CM : On doit chercher son point de vue et sentir quand le moment de la photo idéale arrive, cela relève aussi de l’intuition. Durant les six derniers mois, j’étais impressionné par certaines photos de Patrick montrant le vrai visage du CSV et de ses mandataires, parfois avec une seule image d’un éclat de rire ou d’un ministre en nage. Il faut dire que ces photos n’existent vraiment que si le journal a aussi le courage de les publier.
Une dernière question sur la manipulation des photos : peut-on, à votre avis, les retravailler ? Si vous êtes tous allergiques au fait qu’elles soient recadrées lors de la mise en page, vous traitez vous-mêmes vos photos sur ordinateur, quelles sont les limites que vous vous posez ? Quand est-ce que le traitement s’arrête et la manipulation commence ?
CM : Il n’y a pas qu’un seul format pour une photo, je suis radical là-dessus, toute photo est forcément une manipulation de la réalité. Regardez les photos du Land : le réalité n’est pas en noir et blanc, donc il y a déjà une première aliénation. Mais c’est le photographe qui décide le format et la forme de sa photo. On a toujours pu manipuler les images, la seule différence est que cela s’est démocratisé et c’est devenu plus facile aujourd’hui.
CO : Je suis beaucoup plus radical là-dessus : dans le photojournalisme, on n’ajoute rien et on n’enlève rien à l’image originale, pas même un bouton ou des yeux fermés – c’est zéro tolérance ! Le lecteur, celui qui voit une image, doit pouvoir avoir confiance et savoir que ce qu’il voit, c’est une représentation de la réalité.

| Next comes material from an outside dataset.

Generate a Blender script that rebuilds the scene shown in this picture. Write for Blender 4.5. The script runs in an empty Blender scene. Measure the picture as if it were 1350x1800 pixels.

PG : Bien sûr que je retravaille mes images, mais seulement pour les améliorer, ajuster les contrastes et des choses comme ça. Par contre, je trouve que notre métier devient de plus en plus difficile sous la pression de ceux qui défendent le droit à l’image : il y a souvent des gens qui ne veulent pas être sur une photo, alors qu’ils sont dans l’espace public. Moi qui fais encore des photos de rue rencontre des problèmes avec ça. Encore un élément qui rend le métier de plus en plus difficile et risque de faire disparaître ce genre propre qu’est la photo de rue.